Senate to Take Up Continuity Bill Quickly

Posted July 21, 2004 at 6:49pm

Senate leaders plan to bring up legislation as early as Thursday or Friday that would expedite special elections in the event that more than 100 House Members were killed.

“We are going to try to move that quickly, but if we can’t move it by [unanimous consent], it will have to wait until after the recess,” said Amy Call, spokeswoman for Senate Majority Leader Bill Frist (R-Tenn.).

However, to overcome a possible objection by Sen. Chris Dodd (D-Conn.), the majority may have to agree to limit unrelated amendments that are unacceptable to the House, perhaps by tackling the bill in wrap-up. A Democratic leadership aide indicated late Wednesday that such discussions were ongoing.

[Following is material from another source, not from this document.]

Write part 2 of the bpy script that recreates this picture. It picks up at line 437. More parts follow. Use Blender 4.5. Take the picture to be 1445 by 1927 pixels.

“We are not aware of any [terrorist] targets at the conventions, … but the fact of the matter is we are going to be gone for seven weeks,” the aide said, adding that since this is likely to be the only fully amendable “must-pass” measure brought up before the recess, Senators will be tempted to add political-agenda items to the continuity measure.

Although the bill is not Dodd’s preferred approach to the continuity dilemma, he believes it is an important stopgap measure as other approaches, including constitutional amendments, are considered, the aide said.

“We’re trying to work with the majority to get this up, to get this passed and signed by the president” before the conventions, the aide said. Extraneous riders would prevent such an expedited course. “People are going to have to put their politics and their election-year agenda aside and get this done,” the aide said.

The bill, H.R. 2844, was drafted by House Judiciary Chairman Jim Sensenbrenner (R-Wis.) and would require states to ensure that elections occurred within 45 days of a declaration by the Speaker that more than 100 Members had been killed.

Sensenbrenner, along with many House Members, opposes any constitutional amendment to address the dilemma Congress would find itself in if large numbers of Members were killed or incapacitated. In the latter scenario, both chambers might be unable to reach a quorum to do business.

In addition to Sensenbrenner’s bill to expedite special elections, the House leadership plans to bring up a rules change that would allow the chamber to reduce the quorum requirement if large numbers of Members were incapacitated, a proposal that constitutional scholars near unanimously believe would run counter to the Constitution.

Many Senators, including Sen. John Cornyn (R-Texas), believe the only way to ensure that Congress could fulfill its constitutional function under such scenarios would be to pass an amendment of some kind.